▶ _EXERCISE GOAL_
Take the lines from the beginning of the data below through the line holding "F, PX, PY = 1386.67, 720.0, 953.0" and return exactly those.

## Begin DATASET SECTION

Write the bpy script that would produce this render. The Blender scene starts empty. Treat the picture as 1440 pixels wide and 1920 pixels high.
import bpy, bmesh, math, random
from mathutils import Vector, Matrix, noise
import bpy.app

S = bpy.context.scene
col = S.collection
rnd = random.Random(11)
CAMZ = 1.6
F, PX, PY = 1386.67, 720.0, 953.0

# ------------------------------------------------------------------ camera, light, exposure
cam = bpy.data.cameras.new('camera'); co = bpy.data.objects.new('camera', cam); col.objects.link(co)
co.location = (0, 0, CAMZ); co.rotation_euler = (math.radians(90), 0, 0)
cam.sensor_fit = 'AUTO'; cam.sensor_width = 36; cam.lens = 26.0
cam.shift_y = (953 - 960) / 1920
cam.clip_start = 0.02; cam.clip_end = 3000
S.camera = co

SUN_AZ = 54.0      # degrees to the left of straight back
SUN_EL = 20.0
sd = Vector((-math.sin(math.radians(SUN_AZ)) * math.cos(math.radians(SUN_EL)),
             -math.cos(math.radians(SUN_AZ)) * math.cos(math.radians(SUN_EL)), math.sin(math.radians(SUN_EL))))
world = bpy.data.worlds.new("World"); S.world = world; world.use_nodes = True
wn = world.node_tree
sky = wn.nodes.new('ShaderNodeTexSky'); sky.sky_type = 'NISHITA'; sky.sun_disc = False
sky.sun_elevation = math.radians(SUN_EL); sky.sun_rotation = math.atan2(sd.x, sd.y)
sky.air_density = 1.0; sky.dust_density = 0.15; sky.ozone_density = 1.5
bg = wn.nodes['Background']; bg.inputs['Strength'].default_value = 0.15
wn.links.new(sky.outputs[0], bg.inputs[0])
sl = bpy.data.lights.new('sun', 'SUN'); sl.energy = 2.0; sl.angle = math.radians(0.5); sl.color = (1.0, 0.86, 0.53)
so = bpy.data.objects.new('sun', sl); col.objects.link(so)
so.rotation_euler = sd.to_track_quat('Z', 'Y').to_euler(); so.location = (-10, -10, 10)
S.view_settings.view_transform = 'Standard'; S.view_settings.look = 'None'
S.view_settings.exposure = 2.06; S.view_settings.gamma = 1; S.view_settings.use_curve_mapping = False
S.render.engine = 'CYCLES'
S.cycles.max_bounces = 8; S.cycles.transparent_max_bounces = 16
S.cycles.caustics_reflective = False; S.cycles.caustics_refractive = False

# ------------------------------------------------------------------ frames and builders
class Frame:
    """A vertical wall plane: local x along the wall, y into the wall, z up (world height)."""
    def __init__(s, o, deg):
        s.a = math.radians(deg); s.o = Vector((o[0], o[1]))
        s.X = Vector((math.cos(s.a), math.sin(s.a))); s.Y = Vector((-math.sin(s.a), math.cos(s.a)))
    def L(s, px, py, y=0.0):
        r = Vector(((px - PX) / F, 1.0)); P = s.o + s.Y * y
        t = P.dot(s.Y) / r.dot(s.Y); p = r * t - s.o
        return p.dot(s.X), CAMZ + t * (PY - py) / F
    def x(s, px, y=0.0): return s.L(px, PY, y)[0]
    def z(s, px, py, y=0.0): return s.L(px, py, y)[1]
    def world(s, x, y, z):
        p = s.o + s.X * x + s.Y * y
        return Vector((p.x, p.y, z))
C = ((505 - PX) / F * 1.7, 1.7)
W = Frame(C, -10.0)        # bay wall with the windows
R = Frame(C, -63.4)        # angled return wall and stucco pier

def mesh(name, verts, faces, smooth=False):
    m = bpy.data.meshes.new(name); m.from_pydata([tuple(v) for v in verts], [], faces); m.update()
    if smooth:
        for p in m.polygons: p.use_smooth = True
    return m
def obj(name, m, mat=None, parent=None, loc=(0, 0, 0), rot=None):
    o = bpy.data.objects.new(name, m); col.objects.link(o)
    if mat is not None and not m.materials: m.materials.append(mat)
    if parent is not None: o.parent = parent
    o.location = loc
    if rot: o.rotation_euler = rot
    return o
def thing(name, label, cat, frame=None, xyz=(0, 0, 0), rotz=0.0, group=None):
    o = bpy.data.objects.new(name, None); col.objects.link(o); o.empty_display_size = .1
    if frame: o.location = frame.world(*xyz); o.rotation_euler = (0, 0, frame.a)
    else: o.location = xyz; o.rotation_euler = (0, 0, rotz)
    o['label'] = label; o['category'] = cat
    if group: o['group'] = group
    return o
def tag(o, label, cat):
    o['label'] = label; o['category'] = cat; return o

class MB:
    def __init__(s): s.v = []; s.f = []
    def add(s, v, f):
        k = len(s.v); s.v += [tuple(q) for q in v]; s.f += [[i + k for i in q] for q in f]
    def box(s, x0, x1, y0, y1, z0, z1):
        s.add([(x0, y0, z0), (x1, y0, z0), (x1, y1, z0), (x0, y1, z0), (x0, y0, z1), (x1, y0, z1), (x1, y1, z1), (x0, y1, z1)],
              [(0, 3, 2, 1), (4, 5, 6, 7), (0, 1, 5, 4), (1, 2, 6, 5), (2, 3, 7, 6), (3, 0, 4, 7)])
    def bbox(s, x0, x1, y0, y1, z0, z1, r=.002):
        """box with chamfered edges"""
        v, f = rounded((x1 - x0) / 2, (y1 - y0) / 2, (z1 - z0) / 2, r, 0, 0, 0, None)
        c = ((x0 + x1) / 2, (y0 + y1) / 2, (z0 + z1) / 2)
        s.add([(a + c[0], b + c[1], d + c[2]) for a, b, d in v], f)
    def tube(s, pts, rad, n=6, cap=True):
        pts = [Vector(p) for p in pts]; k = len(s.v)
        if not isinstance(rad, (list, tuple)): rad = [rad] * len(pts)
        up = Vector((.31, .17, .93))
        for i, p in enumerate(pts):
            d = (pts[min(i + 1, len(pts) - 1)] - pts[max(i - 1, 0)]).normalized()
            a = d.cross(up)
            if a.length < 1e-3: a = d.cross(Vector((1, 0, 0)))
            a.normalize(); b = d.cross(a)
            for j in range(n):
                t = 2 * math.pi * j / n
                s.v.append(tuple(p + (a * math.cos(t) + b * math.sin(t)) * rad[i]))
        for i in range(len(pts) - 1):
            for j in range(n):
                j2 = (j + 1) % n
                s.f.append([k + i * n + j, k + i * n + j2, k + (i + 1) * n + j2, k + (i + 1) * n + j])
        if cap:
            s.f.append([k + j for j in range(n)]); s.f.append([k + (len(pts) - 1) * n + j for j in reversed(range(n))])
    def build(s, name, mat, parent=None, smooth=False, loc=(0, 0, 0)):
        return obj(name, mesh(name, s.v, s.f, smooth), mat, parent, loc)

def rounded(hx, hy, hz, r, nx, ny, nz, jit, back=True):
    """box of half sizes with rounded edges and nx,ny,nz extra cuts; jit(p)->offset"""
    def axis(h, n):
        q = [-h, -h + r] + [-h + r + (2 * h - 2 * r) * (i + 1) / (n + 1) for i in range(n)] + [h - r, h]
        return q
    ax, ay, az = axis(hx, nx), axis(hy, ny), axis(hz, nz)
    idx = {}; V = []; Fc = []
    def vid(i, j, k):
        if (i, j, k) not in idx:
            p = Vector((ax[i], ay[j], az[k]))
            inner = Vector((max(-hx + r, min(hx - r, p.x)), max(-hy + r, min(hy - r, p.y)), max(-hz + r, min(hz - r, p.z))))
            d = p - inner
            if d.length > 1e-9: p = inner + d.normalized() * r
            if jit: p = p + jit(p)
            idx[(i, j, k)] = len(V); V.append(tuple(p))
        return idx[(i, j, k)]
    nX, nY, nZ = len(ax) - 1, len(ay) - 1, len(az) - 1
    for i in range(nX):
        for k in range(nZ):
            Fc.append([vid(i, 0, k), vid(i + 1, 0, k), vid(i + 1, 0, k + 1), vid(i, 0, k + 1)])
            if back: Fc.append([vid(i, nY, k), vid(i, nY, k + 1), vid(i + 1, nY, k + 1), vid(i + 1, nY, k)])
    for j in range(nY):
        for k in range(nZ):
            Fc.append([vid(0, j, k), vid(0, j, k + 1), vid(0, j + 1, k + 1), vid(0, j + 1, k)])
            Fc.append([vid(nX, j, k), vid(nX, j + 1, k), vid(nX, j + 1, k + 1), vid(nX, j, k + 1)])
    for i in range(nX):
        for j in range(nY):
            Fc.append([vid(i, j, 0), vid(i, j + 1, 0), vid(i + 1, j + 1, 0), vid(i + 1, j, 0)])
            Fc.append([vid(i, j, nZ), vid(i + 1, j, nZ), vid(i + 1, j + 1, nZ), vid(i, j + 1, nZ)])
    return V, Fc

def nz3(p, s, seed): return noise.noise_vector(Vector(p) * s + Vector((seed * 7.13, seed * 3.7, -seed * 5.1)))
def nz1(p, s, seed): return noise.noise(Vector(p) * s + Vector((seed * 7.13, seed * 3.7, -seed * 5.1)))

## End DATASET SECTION

▶ _SOLUTION TO THIS EXERCISE_
Write the bpy script that would produce this render. The Blender scene starts empty. Treat the picture as 1440 pixels wide and 1920 pixels high.
import bpy, bmesh, math, random
from mathutils import Vector, Matrix, noise
import bpy.app

S = bpy.context.scene
col = S.collection
rnd = random.Random(11)
CAMZ = 1.6
F, PX, PY = 1386.67, 720.0, 953.0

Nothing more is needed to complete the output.